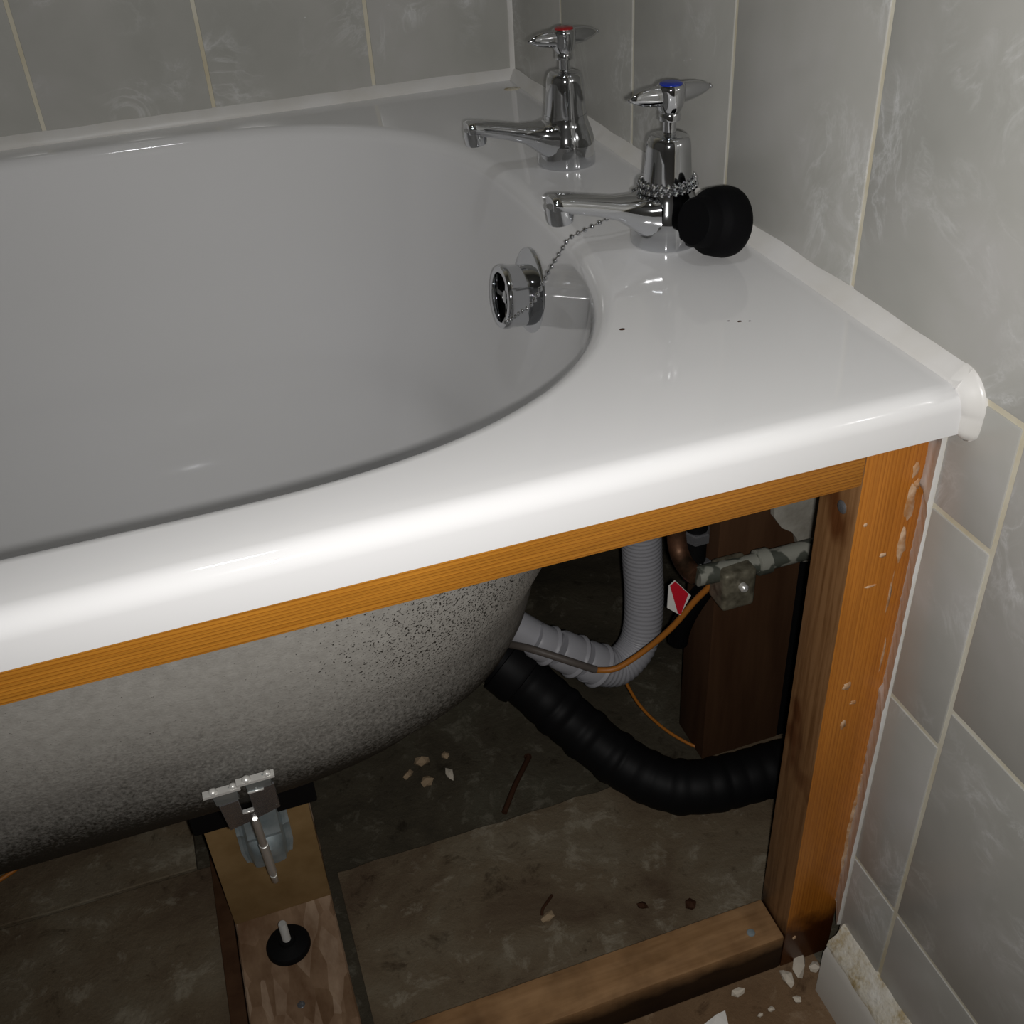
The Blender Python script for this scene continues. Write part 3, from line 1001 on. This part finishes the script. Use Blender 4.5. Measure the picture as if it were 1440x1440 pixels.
obj('stain_spot', MB().ball((-0.4005, 0.127, 0.0195), 0.0032, 10, 6, (1, 1, 0.15)), 'dull_steel', pk)

FX, FY, FZ = -0.4015, 0.1800, 0.0195
ft = thing('levelling_foot', 'black round levelling foot with steel stud standing on the worn plank', 'foot', (FX, FY, FZ))
TF = Matrix.Translation((FX, FY, FZ))
obj('pad', MB().lathe([(0.0170, 0.0), (0.0180, 0.0012), (0.0180, 0.004), (0.0168, 0.0062), (0.012, 0.0075), (0.0068, 0.0088), (0.0060, 0.011)], 40, TF), 'black_plastic', ft)
st = MB()
for k in range(14):
    z = 0.009 + k * 0.0017
    st.lathe([(0.0029, z), (0.0034, z + 0.0006), (0.0029, z + 0.0016)], 16, TF)
obj('stud', st, 'bright_zinc', ft, angle=60)

# ------------------------------------------------------------------ pipes and cables in the cavity
gh = thing('overflow_hose', 'pale grey ribbed overflow hose curving down behind the bath end', 'hose', (-0.022, 0.325, 0.07))
path = [(-0.105, 0.345, 0.474), (-0.070, 0.345, 0.462), (-0.036, 0.338, 0.425), (-0.0270, 0.332, 0.34), (-0.0250, 0.330, 0.269), (-0.0215, 0.330, 0.2047), (-0.0200, 0.326, 0.1487), (-0.0275, 0.320, 0.1075), (-0.0500, 0.312, 0.0925), (-0.0700, 0.309, 0.1000), (-0.0850, 0.309, 0.111)]
P = [Vector(p) for p in path]
dense = []
for i in range(len(P) - 1):
    p0, p1, p2, p3 = P[max(i - 1, 0)], P[i], P[i + 1], P[min(i + 2, len(P) - 1)]
    m_ = max(2, int((p2 - p1).length / 0.0011))
    for k in range(m_):
        t = k / m_
        dense.append(0.5 * ((2 * p1) + (p2 - p0) * t + (2 * p0 - 5 * p1 + 4 * p2 - p3) * t * t + (3 * p1 - p0 - 3 * p2 + p3) * t ** 3))
obj('hose', MB().tube(dense, [0.0185 if (i // 2) % 2 else 0.0180 for i in range(len(dense))], 28, sub=1), 'pvc_grey', gh, angle=60)
d1 = (Vector((-0.1025, 0.311, 0.1275)) - Vector((-0.0764, 0.308, 0.1045))).normalized()
for k, (c, r, ln) in enumerate([((-0.0745, 0.3085, 0.104), 0.0212, 0.016), ((-0.0960, 0.3110, 0.121), 0.0205, 0.020), ((-0.1210, 0.3135, 0.141), 0.0185, 0.016)]):
    M = Matrix.Translation(c) @ d1.to_track_quat('Z', 'Y').to_matrix().to_4x4()
    obj('collar', MB().lathe([(r - 0.002, -0.003), (r, -0.002), (r + 0.0008, 0), (r, 0.0018), (r - 0.0012, 0.0028), (r - 0.002, ln), (r - 0.004, ln + 0.003)], 32, M), 'pvc_grey', gh)
wt = obj('waste_elbow', MB().tube([(-0.115, 0.3125, 0.136), (-0.14, 0.325, 0.155), (-0.165, 0.338, 0.175), (-0.19, 0.345, 0.196)], 0.016, 20), 'pvc_grey', gh)

bh = thing('waste_hose', 'thick black waste hose running from the bath end across the floor to the wall', 'hose', (-0.05, 0.21, 0.0))
path = [Vector(p) for p in [(-0.172, 0.345, 0.128), (-0.151, 0.323, 0.110), (-0.113, 0.285, 0.0685), (-0.080, 0.248, 0.040), (-0.050, 0.216, 0.0295), (-0.022, 0.201, 0.0285), (0.010, 0.196, 0.0285), (0.055, 0.193, 0.0300), (0.128, 0.190, 0.032)]]
dense = []
for i in range(len(path) - 1):
    p0, p1, p2, p3 = path[max(i - 1, 0)], path[i], path[i + 1], path[min(i + 2, len(path) - 1)]
    m_ = max(3, int((p2 - p1).length / 0.002))
    for k in range(m_):
        t = k / m_
        dense.append(0.5 * ((2 * p1) + (p2 - p0) * t + (2 * p0 - 5 * p1 + 4 * p2 - p3) * t * t + (3 * p1 - p0 - 3 * p2 + p3) * t ** 3))
rad = []
acc = 0
for i, q in enumerate(dense):
    acc += (q - dense[i - 1]).length if i else 0
    ph = (acc % 0.0165) / 0.0165
    rad.append(0.0240 + (0.0011 + 0.0012 * nz(acc * 40, 1, 1)) * (0.5 - 0.5 * math.cos(2 * math.pi * ph)) ** 0.5 + 0.0012 * nz(acc * 60, 3, 3))
obj('corrugated_pipe', MB().tube(dense, rad, 28, sub=1), 'black_plastic', bh, angle=75)
Mq = Matrix.Translation((-0.151, 0.323, 0.110)) @ (path[1] - path[0]).normalized().to_track_quat('Z', 'Y').to_matrix().to_4x4()
obj('coupling', MB().lathe([(0.020, -0.016), (0.0285, -0.014), (0.029, 0.006), (0.0275, 0.010), (0.020, 0.012)], 32, Mq), 'black_plastic', bh)

tp = thing('supply_pipe', 'blotchy painted supply pipe crossing in front of the dark stud', 'pipe', (0.05, 0.212, 0.26))
obj('pipe_run', MB().tube([(-0.030, 0.212, 0.2705), (0.02, 0.2115, 0.2685), (0.08, 0.2115, 0.2680), (0.1295, 0.2115, 0.2680)], 0.0082, 18), 'pipe_painted', tp)
fit = MB().box(-0.0135, 0.0150, 0.196, 0.222, 0.2395, 0.2765)
obj('fitting', fit, 'dull_brass', tp, 0.004, seg=3)
obj('clamp_screw', MB().lathe([(0.0035, 0), (0.0035, 0.004), (0.002, 0.0055)], 14, Matrix.Translation((0.002, 0.196, 0.263)) @ Matrix.Rotation(math.pi / 2, 4, 'X')), 'bright_zinc', tp)
obj('pipe_collar', MB().lathe([(0.009, -0.006), (0.0108, -0.005), (0.0108, 0.005), (0.009, 0.006)], 20, Matrix.Translation((0.028, 0.2115, 0.2683)) @ Matrix.Rotation(math.pi / 2, 4, 'Y')), 'pipe_painted', tp)

ct = thing('tap_tail', 'dark copper tap tail with steel nuts beside the grey hose', 'pipe', (-0.033, 0.245, 0.25))
obj('tail_pipe', MB().tube([(-0.053, 0.2407, 0.530), (-0.053, 0.241, 0.45), (-0.044, 0.243, 0.385), (-0.0345, 0.245, 0.33), (-0.0335, 0.244, 0.300), (-0.0335, 0.238, 0.280), (-0.0330, 0.225, 0.2720), (-0.0300, 0.213, 0.2705)], 0.0078, 18), 'copper_old', ct)


def hexnut(name, loc, r, h, parent, mat, axis=(0, 0, 1)):
    M = Matrix.Translation(loc) @ Vector(axis).to_track_quat('Z', 'Y').to_matrix().to_4x4()
    return obj(name, MB().lathe([(r * 0.9, -h / 2), (r, -h / 2 + 0.001), (r, h / 2 - 0.001), (r * 0.9, h / 2)], 6, M), mat, parent, angle=20)


vlv = obj('valve_body', MB().tube([(-0.0135, 0.247, 0.345), (-0.0135, 0.247, 0.238)], 0.0092, 18), 'black_plastic', ct)
hexnut('nut', (-0.0135, 0.246, 0.284), 0.0118, 0.010, ct, 'dull_steel')
hexnut('nut', (-0.0150, 0.240, 0.252), 0.0070, 0.008, ct, 'bright_zinc', (-0.2, -1, 0.1))
hexnut('nut', (-0.0060, 0.241, 0.2535), 0.0055, 0.008, ct, 'dull_steel', (0.2, -1, 0.1))
tag(obj('rubber_hose', MB().tube([(0.004, 0.226, 0.254), (-0.004, 0.231, 0.244), (-0.0155, 0.241, 0.2135), (-0.0215, 0.248, 0.186), (-0.0228, 0.250, 0.166)], [0.006, 0.0075, 0.0085, 0.009, 0.0085], 18), 'rubber', None, origin=(-0.015, 0.24, 0.2)),
    'short black rubber hose behind the orange cable', 'hose')
tgo = obj('warning_tag', MB().slab([(-0.0415, 0.236, 0.2455), (-0.0360, 0.2360, 0.2500), (-0.0215, 0.2345, 0.2305), (-0.0305, 0.2345, 0.2120), (-0.0420, 0.236, 0.2225)], (0, 1, 0.1), 0.0008), 'tag_white', None, origin=(-0.033, 0.236, 0.23))
tag(tgo, 'small red and white tag beside the grey overflow hose', 'tag')
obj('red_stripe', MB().slab([(-0.0408, 0.2355, 0.2462), (-0.0362, 0.2355, 0.2496), (-0.0245, 0.2340, 0.2340), (-0.0305, 0.2340, 0.2135), (-0.0330, 0.2345, 0.2155)], (0, -1, -0.1), 0.0006), 'tag_red', tgo)

cb = thing('orange_cable', 'orange cable sagging from the bath end up to the painted pipe', 'cable', (-0.08, 0.265, 0.14))
obj('orange_length', MB().tube([(-0.0985, 0.2660, 0.1470), (-0.0900, 0.2645, 0.1432), (-0.0746, 0.260, 0.1450), (-0.050, 0.255, 0.1632), (-0.032, 0.245, 0.1904), (-0.0187, 0.232, 0.2260), (-0.0091, 0.218, 0.2555), (-0.002, 0.2105, 0.2760)], 0.0027, 12), 'cable_orange', cb)
obj('dark_length', MB().tube([(-0.160, 0.312, 0.158), (-0.1462, 0.288, 0.1680), (-0.1175, 0.270, 0.1590), (-0.0985, 0.2660, 0.1470), (-0.094, 0.2652, 0.1446)], 0.0034, 12), 'cable_dark', cb)['label'] = 'dark length'  # darker, slightly thicker length of the same cable
tag(obj('thin_wire', MB().tube([(-0.060, 0.306, 0.108), (-0.0531, 0.300, 0.0907), (-0.0376, 0.293, 0.0520), (-0.0150, 0.283, 0.020), (0.008, 0.268, 0.0030), (0.022, 0.256, 0.003)], 0.0016, 10), 'cable_orange', None, origin=(-0.02, 0.28, 0.05)),
    'thin brown wire dropping from the grey hose to the floor', 'cable')
tag(obj('wire_end', MB().tube([(-0.66, 0.345, 0.0005), (-0.640, 0.353, 0.001), (-0.625, 0.361, 0.001), (-0.612, 0.372, 0.0)], 0.0022, 10), 'cable_orange', None, origin=(-0.63, 0.36, 0.0)),
    'orange wire end on the dark floor under the far side of the bath', 'cable')

stud = tag(obj('wall_stud', MB().box(0.010, 0.092, 0.250, 0.300, 0.0, 0.50), 'dark_wood', None, 0.0015, origin=(0.05, 0.275, 0)),
           'dark brown upright timber stud at the wall end under the bath', 'stud')
obj('black_upright', MB().tube([(0.112, 0.262, -0.0125), (0.112, 0.262, 0.24)], 0.017, 20), 'black_plastic', None)  # plain black tube filling the gap beside the stud
tag(bpy.data.objects['black_upright'], 'black upright tube in the gap between dark stud and pine post', 'pipe')


# ------------------------------------------------------------------ debris
def rubble(name, loc, size, mat, label, cat, seed, group=None, rot=0.0):
    rnd = random.Random(seed)
    bm = bmesh.new()
    bmesh.ops.create_icosphere(bm, subdivisions=1, radius=1)
    for v in bm.verts:
        k = 1 + 0.35 * rnd.uniform(-1, 1)
        v.co = Vector((v.co.x * size[0] * k, v.co.y * size[1] * k, max(v.co.z, -0.6) * size[2] * k))
    lo = min(v.co.z for v in bm.verts)
    M = Matrix.Rotation(rot, 3, 'Z')
    for v in bm.verts:
        v.co.z -= lo
        v.co = M @ v.co
    me = bpy.data.meshes.new(name)
    bm.to_mesh(me)
    bm.free()
    me.materials.append(MAT[mat])
    o = bpy.data.objects.new(name, me)
    o.location = loc
    COL.objects.link(o)
    return tag(o, label, cat, group)


GF = 'plaster chips on the floor by the post'
rubble('plaster_chip', (-0.0315, 0.0240, 0), (0.0045, 0.0090, 0.004), 'chip_white', 'pale square plaster chip on the floor just below the post foot', 'chip', 1, GF, 0.1)
rubble('plaster_chip', (-0.0180, 0.0290, 0), (0.0055, 0.0130, 0.004), 'chip_white', 'long pale plaster chip between the post foot and the skirting board', 'chip', 2, GF, -0.7)
rubble('plaster_chip', (-0.0060, 0.0240, 0), (0.0040, 0.0060, 0.004), 'chip_white', 'small plaster chip tucked beside the end of the skirting board', 'chip', 3, GF, -0.9)
rubble('plaster_chip', (-0.0330, 0.0050, 0), (0.0035, 0.0035, 0.003), 'chip_white', 'small round plaster chip on the brown floor in front of the post', 'chip', 4, GF)
rubble('plaster_chip', (-0.0730, 0.0260, 0), (0.0050, 0.0030, 0.003), 'chip_white', 'small plaster chip on the brown floor against the bottom rail', 'chip', 5, GF)
rubble('plaster_chip', (-0.0560, 0.0050, 0), (0.0035, 0.0020, 0.002), 'chip_white', 'tiny plaster crumb on the brown floor near the white paper', 'chip', 6, GF)
rubble('plaster_chip', (-0.0660, 0.0040, 0), (0.0030, 0.0018, 0.002), 'chip_white', 'tiny plaster crumb nearest the white paper on the brown floor', 'chip', 16, GF)
GR = 'rubble chips behind the floorboard under the bath'
for k, (x, y, s, lb) in enumerate([(-0.2440, 0.358, 0.0080, 'tan rubble chip lying closest to the dark edge of the bath shell'),
                                   (-0.2465, 0.332, 0.0085, 'flat tan rubble chip, lowest of the rubble under the bath end'),
                                   (-0.2235, 0.331, 0.0065, 'pale squarish rubble chip, brightest of the rubble under the bath end'),
                                   (-0.2200, 0.356, 0.0060, 'small tan rubble chip, uppermost and furthest from the chipboard block'),
                                   (-0.2620, 0.346, 0.0060, 'small tan rubble chip nearest the chipboard block')]):
    rubble('rubble_chip', (x, y, -0.0125), (s, s * 0.75, s * 0.5), 'chip_white' if k == 2 else 'chip_tan', lb, 'chip', 20 + k, GR, k * 0.9)
rubble('grit_lump', (-0.1110, 0.123, 0), (0.0050, 0.0040, 0.003), 'rust', 'dark lump of grit on the dusty board, left of a browner one', 'grit', 40)
rubble('grit_lump', (-0.0725, 0.109, 0), (0.0045, 0.0060, 0.004), 'rust', 'dark brown lump of grit on the dusty board behind the bottom rail', 'grit', 41)
rubble('wood_splinter', (-0.1905, 0.142, 0), (0.0090, 0.0050, 0.003), 'chip_tan', 'curled tan splinter on the dusty board under the bath', 'splinter', 42, None, 0.6)
tag(obj('bent_nail', MB().tube([(-0.1945, 0.1440, 0.003), (-0.1925, 0.1475, 0.006), (-0.1870, 0.1520, 0.006), (-0.1800, 0.1585, 0.004)], 0.0013, 8), 'rust', None, origin=(-0.188, 0.15, 0)),
    'dark bent nail lying over the tan splinter', 'nail')
tag(obj('rusty_rod', MB().tube([(-0.190, 0.258, 0.002), (-0.170, 0.285, 0.002), (-0.148, 0.314, -0.004), (-0.145, 0.320, -0.006)], [0.0028, 0.0026, 0.0026, 0.004], 10), 'rust', None, origin=(-0.17, 0.28, 0)),
    'short dark rod lying behind the dusty floorboard under the bath', 'rod')
pp = MB().slab([(-0.1180, 0.0100, 0.001), (-0.0985, 0.0145, 0.004), (-0.0900, 0.0160, 0.002), (-0.0925, 0.0060, 0.001), (-0.1000, -0.010, 0.001), (-0.125, -0.012, 0.001)], (0, 0, 1), 0.0005)
tag(obj('paper_scrap', pp, 'paper', None, smooth=False, origin=(-0.105, 0.0, 0)), 'white paper scrap on the brown floor in front of the bottom rail', 'paper')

TASK INSTRUCTIONS:
Up to and including the line with "0.15)), 'dull_steel', pk)", copy the data above from its first line. Skip pictures.

ANSWER TO THIS EXERCISE:
The Blender Python script for this scene continues. Write part 3, from line 1001 on. This part finishes the script. Use Blender 4.5. Measure the picture as if it were 1440x1440 pixels.
obj('stain_spot', MB().ball((-0.4005, 0.127, 0.0195), 0.0032, 10, 6, (1, 1, 0.15)), 'dull_steel', pk)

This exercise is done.